Set problem:
Line by line, reproduce exactly the beginning of the listing below, ending with the line that contains "bpy.data.objects.remove(o)" and adding nothing.

----

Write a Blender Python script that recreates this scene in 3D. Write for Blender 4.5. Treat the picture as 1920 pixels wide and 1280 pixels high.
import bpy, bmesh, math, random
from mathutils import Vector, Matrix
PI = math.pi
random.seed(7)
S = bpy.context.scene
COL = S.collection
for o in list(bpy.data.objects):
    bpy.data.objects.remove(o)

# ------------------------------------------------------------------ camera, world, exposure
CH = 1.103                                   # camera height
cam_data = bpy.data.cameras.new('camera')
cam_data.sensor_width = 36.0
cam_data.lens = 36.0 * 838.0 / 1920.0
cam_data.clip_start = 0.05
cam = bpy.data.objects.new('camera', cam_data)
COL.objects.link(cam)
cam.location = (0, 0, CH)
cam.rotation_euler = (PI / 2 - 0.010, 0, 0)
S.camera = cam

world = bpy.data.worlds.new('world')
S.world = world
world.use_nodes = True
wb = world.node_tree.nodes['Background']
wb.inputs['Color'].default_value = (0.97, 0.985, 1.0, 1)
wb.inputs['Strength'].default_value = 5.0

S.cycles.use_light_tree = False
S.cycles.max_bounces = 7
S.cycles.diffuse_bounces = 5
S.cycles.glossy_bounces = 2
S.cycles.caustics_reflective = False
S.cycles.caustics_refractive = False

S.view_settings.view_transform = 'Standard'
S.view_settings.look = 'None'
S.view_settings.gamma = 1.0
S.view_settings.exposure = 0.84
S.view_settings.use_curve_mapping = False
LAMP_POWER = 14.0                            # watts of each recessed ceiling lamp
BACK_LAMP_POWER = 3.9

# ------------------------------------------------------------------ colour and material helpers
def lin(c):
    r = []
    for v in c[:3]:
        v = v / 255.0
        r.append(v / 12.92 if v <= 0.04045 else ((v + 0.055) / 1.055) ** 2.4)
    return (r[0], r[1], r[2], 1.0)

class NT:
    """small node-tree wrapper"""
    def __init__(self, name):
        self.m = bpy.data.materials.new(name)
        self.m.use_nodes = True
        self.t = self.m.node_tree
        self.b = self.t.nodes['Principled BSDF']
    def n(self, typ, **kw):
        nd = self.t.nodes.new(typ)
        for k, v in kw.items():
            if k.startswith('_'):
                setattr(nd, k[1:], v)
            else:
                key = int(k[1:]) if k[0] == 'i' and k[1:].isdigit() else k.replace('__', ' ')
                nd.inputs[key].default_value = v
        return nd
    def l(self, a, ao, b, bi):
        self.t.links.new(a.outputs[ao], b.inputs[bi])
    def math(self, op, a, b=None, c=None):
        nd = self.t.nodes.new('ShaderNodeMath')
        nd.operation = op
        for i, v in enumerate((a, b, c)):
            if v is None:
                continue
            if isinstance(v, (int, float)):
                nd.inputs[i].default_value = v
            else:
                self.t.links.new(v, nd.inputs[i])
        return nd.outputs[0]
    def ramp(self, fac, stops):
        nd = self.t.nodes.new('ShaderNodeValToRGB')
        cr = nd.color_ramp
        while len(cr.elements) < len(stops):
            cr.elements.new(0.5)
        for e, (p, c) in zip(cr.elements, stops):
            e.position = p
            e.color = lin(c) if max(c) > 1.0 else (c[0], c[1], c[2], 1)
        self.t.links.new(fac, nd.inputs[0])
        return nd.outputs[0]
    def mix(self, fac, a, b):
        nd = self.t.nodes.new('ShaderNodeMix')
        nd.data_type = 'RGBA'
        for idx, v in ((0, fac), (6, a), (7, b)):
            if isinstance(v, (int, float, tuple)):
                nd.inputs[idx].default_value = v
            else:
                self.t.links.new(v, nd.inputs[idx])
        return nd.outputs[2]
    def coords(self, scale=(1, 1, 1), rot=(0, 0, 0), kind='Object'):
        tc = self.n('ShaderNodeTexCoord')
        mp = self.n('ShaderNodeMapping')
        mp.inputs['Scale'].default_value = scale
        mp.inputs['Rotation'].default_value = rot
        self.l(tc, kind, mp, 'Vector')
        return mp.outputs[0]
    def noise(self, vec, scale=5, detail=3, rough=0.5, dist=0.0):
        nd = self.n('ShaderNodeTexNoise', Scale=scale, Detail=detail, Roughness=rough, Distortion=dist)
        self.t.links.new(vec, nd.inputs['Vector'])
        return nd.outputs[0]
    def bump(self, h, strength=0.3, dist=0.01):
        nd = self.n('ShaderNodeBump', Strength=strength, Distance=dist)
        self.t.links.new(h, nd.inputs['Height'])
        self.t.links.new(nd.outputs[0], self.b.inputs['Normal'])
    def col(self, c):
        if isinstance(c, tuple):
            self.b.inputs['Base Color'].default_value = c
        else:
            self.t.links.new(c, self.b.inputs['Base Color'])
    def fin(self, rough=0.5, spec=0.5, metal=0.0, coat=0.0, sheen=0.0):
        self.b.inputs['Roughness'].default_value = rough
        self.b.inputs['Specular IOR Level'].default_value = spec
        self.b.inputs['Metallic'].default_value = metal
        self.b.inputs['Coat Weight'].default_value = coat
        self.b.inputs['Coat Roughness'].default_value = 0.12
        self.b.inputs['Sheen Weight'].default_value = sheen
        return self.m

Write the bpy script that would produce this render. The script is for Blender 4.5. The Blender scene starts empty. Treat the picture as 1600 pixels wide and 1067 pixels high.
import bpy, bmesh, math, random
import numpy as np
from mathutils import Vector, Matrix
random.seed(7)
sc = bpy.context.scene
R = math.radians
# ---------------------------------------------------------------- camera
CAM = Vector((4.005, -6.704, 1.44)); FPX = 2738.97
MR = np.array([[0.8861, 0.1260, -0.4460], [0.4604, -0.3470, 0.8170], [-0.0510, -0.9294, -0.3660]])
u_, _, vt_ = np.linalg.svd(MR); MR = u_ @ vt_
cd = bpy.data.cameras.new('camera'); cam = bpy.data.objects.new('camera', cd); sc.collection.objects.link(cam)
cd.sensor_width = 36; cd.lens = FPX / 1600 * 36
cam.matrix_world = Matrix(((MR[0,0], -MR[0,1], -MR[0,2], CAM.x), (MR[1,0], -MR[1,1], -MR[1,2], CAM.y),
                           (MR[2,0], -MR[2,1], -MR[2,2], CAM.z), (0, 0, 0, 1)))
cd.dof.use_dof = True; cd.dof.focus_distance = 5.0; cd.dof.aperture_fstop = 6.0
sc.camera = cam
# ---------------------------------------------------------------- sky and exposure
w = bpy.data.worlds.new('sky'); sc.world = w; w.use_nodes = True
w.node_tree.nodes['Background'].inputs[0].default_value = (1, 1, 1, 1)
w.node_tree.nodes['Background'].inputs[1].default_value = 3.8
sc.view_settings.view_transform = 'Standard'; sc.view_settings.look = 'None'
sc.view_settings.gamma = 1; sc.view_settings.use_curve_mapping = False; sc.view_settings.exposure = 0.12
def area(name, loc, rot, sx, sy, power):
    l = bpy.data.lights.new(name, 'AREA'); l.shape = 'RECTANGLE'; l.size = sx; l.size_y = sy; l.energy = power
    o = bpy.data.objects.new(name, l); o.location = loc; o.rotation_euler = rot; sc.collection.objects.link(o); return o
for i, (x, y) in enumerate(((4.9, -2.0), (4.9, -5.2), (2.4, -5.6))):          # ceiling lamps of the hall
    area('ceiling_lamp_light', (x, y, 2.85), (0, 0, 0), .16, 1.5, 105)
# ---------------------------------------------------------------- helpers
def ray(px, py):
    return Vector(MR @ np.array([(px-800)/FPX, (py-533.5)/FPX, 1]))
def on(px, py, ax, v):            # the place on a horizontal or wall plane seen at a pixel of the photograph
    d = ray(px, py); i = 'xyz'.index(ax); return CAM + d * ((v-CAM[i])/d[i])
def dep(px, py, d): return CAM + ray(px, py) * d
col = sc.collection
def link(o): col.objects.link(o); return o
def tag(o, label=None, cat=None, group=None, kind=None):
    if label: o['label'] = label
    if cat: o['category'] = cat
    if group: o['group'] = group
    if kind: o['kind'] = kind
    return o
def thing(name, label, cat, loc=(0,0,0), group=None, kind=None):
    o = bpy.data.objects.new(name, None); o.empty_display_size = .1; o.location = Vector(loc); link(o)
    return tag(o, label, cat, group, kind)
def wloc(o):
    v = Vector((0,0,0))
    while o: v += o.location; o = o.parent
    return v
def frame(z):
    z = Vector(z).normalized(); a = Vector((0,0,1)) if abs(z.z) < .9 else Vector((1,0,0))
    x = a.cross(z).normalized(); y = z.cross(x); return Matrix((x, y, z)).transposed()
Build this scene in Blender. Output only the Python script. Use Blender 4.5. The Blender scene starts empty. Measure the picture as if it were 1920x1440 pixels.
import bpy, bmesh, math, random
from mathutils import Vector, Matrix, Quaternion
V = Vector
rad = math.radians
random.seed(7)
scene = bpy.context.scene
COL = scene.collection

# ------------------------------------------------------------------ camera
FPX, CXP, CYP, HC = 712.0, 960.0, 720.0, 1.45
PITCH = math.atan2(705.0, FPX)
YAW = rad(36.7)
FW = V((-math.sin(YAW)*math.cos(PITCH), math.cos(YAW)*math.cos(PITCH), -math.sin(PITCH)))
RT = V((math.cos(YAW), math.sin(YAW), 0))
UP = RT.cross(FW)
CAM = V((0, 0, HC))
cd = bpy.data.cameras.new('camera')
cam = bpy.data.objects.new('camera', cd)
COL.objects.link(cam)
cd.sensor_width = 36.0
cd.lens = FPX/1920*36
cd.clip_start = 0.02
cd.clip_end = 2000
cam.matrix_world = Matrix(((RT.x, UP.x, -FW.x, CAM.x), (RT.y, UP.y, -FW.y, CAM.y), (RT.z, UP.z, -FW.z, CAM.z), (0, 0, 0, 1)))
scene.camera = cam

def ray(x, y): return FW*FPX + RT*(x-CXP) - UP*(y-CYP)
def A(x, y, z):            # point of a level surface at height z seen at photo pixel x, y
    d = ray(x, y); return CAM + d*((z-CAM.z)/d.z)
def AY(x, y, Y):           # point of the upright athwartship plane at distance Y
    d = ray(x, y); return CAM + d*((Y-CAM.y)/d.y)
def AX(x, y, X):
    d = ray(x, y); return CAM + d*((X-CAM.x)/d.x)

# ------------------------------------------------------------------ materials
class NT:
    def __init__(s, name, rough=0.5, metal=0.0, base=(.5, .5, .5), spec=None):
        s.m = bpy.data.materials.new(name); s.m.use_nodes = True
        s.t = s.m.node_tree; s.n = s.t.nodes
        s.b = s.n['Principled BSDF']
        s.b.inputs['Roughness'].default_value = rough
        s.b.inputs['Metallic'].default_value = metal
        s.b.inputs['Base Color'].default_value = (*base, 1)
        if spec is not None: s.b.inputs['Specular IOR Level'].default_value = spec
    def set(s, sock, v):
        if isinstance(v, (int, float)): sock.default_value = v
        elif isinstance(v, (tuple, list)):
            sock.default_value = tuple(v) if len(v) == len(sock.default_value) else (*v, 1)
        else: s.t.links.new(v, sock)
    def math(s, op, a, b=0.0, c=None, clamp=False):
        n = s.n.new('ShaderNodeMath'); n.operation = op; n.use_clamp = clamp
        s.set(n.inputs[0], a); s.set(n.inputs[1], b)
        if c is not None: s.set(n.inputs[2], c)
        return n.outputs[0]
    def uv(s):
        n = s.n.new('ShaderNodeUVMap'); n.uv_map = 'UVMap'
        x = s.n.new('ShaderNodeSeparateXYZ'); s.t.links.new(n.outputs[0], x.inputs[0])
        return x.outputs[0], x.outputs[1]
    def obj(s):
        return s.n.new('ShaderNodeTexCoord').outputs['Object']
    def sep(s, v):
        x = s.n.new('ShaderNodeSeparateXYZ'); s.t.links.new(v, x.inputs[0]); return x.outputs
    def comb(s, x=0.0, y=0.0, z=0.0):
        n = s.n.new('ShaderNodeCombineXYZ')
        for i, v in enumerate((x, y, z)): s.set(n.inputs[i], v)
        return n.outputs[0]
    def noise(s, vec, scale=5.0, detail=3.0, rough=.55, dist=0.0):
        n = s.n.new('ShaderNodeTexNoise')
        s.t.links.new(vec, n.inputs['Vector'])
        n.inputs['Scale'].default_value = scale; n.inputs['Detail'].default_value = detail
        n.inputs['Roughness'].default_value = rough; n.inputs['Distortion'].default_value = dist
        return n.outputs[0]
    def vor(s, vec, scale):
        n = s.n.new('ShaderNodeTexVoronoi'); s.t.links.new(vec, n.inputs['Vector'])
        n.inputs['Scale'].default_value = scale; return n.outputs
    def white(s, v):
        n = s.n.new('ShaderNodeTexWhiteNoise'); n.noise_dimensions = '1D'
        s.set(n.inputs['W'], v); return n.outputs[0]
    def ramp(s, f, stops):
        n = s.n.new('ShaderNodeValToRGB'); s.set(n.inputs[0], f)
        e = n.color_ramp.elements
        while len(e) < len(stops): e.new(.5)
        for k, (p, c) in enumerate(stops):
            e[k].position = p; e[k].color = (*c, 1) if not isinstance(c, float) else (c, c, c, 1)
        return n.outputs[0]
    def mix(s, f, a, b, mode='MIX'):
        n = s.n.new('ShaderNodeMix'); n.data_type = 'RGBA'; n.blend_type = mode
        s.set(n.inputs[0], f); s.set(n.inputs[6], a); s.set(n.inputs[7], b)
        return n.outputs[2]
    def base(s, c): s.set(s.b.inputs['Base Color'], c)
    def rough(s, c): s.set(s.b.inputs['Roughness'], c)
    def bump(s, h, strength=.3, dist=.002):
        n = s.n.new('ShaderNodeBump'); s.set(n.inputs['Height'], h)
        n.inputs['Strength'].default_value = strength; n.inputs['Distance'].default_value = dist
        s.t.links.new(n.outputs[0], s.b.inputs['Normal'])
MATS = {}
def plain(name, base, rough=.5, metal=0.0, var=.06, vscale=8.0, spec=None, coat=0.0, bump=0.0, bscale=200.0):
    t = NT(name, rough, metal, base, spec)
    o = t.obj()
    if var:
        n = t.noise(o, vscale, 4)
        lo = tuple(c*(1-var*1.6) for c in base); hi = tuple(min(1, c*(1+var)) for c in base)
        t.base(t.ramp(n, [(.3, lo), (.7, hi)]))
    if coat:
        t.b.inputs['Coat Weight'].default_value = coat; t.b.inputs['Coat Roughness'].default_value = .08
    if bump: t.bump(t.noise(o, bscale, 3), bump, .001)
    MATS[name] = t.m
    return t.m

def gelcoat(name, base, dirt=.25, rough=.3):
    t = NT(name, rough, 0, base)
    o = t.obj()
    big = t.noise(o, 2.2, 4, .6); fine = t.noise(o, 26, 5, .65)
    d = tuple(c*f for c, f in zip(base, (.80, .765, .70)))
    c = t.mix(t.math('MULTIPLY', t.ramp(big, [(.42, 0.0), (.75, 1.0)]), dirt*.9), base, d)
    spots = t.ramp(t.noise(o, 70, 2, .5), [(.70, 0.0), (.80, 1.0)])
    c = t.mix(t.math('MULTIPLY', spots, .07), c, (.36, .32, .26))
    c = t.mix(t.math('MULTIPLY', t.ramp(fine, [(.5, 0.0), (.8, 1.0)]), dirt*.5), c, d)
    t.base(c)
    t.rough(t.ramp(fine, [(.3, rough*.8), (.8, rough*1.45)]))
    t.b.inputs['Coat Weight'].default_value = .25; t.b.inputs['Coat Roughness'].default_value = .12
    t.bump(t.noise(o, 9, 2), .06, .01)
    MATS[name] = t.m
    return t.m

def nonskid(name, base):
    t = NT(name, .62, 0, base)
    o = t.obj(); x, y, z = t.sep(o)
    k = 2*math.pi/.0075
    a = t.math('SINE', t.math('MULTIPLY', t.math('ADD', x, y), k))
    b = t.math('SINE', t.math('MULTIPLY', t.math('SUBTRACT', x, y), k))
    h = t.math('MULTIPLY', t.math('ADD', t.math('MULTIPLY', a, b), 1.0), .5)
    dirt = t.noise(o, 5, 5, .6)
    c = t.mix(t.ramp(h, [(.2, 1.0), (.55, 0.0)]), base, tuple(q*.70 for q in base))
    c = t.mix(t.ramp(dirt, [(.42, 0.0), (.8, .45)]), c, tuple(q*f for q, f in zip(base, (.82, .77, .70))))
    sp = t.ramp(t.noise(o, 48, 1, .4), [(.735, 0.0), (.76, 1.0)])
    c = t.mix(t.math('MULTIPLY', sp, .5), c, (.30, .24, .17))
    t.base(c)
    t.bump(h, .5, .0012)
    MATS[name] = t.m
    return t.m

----

Written solution:
Write a Blender Python script that recreates this scene in 3D. Write for Blender 4.5. Treat the picture as 1920 pixels wide and 1280 pixels high.
import bpy, bmesh, math, random
from mathutils import Vector, Matrix
PI = math.pi
random.seed(7)
S = bpy.context.scene
COL = S.collection
for o in list(bpy.data.objects):
    bpy.data.objects.remove(o)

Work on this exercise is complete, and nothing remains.